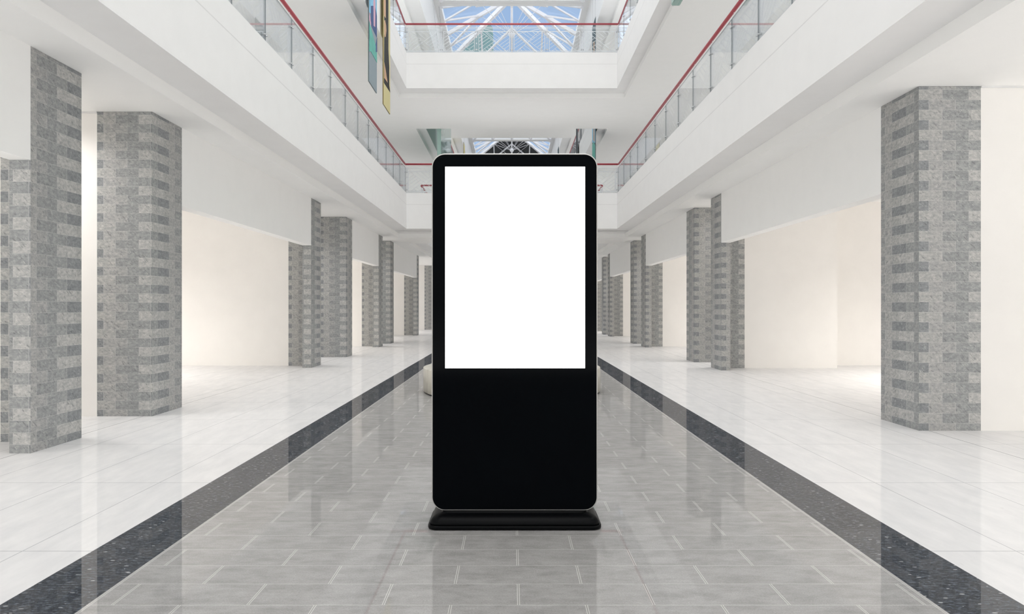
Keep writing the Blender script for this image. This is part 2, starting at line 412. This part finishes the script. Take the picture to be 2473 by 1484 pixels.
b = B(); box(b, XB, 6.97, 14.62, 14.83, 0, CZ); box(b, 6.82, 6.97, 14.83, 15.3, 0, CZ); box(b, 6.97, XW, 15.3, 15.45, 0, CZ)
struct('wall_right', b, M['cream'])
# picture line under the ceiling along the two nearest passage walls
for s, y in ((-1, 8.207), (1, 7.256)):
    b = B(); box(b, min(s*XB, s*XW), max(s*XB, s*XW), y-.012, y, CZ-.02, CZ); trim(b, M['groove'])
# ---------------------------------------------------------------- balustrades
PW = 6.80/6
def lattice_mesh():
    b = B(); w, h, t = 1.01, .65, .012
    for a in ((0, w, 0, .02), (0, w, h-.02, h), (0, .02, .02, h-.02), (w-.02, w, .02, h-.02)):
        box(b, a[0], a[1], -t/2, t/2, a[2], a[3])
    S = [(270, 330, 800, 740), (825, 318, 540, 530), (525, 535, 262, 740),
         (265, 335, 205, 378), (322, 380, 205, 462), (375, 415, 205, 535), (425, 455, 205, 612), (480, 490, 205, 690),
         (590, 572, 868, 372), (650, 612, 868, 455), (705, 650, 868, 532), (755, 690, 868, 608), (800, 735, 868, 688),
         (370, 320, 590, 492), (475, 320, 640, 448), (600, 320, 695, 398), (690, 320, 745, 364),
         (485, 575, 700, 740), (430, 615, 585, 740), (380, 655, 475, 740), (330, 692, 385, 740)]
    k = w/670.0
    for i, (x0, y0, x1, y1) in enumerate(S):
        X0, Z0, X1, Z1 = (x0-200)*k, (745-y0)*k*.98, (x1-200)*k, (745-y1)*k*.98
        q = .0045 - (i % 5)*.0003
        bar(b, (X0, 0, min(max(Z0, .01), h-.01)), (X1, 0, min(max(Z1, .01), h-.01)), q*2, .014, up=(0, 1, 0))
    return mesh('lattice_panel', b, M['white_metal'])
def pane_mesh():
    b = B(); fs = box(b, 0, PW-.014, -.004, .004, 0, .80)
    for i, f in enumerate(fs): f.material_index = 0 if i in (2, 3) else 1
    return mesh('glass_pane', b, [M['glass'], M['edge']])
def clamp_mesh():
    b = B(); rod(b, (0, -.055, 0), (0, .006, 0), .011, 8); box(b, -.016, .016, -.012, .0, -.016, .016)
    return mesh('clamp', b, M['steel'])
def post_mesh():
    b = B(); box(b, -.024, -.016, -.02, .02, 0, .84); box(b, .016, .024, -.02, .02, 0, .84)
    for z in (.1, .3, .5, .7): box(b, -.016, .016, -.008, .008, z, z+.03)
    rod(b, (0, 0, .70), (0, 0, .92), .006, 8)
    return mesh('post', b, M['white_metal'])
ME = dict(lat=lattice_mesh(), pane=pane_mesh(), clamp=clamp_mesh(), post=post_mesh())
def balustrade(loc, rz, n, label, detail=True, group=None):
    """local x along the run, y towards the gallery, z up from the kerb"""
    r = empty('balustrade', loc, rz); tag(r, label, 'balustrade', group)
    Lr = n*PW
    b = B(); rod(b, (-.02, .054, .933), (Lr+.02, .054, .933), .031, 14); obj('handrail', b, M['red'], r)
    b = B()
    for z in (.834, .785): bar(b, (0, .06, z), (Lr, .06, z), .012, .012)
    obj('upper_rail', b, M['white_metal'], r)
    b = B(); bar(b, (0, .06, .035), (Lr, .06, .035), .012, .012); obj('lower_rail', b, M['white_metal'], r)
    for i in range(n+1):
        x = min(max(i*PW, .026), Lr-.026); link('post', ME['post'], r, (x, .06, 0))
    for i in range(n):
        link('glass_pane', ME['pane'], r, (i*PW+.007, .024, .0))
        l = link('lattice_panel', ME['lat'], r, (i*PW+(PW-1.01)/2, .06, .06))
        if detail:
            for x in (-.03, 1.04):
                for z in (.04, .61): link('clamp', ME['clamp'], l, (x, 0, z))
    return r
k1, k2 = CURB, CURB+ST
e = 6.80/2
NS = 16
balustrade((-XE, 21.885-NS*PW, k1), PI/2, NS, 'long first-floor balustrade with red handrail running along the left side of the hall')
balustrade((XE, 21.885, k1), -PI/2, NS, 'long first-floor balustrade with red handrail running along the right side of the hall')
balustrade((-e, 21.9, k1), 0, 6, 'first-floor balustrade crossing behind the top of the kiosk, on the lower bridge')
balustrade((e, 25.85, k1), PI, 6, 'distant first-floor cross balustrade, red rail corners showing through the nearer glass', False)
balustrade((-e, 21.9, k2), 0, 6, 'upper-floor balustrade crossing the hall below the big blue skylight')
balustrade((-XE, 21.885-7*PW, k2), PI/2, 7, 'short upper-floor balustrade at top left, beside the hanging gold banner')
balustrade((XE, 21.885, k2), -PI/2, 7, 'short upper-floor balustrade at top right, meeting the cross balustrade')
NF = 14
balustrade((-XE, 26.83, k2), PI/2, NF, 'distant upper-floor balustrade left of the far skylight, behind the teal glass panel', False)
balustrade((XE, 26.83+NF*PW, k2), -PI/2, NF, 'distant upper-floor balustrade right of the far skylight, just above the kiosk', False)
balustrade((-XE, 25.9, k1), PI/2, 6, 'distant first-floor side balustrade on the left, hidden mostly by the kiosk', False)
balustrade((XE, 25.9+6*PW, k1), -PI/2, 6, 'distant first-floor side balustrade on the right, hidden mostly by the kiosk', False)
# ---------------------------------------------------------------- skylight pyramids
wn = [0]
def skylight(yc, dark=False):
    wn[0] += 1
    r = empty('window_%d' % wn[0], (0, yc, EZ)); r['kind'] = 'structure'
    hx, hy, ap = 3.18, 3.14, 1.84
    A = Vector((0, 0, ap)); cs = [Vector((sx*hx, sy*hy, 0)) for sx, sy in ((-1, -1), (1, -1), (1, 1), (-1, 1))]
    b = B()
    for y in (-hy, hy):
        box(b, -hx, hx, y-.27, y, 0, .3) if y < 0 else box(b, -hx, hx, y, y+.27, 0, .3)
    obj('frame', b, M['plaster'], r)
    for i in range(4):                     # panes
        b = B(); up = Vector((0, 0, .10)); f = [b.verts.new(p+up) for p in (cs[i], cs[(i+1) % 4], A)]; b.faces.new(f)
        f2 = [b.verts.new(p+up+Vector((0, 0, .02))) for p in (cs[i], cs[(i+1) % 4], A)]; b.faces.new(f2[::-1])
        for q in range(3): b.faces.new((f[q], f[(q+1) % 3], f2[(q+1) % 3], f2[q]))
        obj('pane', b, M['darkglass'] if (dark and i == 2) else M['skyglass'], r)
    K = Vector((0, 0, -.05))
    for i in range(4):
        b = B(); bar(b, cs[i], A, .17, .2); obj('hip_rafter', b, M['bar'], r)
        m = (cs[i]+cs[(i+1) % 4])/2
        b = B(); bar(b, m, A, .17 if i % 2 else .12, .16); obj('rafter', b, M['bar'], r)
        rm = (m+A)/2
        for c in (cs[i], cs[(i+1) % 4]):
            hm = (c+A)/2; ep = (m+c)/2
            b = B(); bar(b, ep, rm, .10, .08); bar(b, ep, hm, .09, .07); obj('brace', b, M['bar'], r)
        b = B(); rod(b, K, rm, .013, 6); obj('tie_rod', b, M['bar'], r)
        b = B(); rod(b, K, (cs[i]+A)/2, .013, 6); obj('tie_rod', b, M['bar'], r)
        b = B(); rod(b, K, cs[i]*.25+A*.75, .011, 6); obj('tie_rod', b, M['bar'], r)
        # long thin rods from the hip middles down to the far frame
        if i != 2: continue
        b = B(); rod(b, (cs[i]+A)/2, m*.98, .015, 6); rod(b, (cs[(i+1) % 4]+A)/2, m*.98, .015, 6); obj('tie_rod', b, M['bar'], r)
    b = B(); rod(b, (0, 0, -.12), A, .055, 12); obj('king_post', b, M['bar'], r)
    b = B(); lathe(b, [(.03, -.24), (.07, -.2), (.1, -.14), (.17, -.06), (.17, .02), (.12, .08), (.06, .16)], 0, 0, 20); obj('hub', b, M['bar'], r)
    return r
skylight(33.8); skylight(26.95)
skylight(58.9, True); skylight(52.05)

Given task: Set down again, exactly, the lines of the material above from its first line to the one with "for s, y in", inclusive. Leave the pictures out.

Result of the exercise:
Keep writing the Blender script for this image. This is part 2, starting at line 412. This part finishes the script. Take the picture to be 2473 by 1484 pixels.
b = B(); box(b, XB, 6.97, 14.62, 14.83, 0, CZ); box(b, 6.82, 6.97, 14.83, 15.3, 0, CZ); box(b, 6.97, XW, 15.3, 15.45, 0, CZ)
struct('wall_right', b, M['cream'])
# picture line under the ceiling along the two nearest passage walls
for s, y in ((-1, 8.207), (1, 7.256)):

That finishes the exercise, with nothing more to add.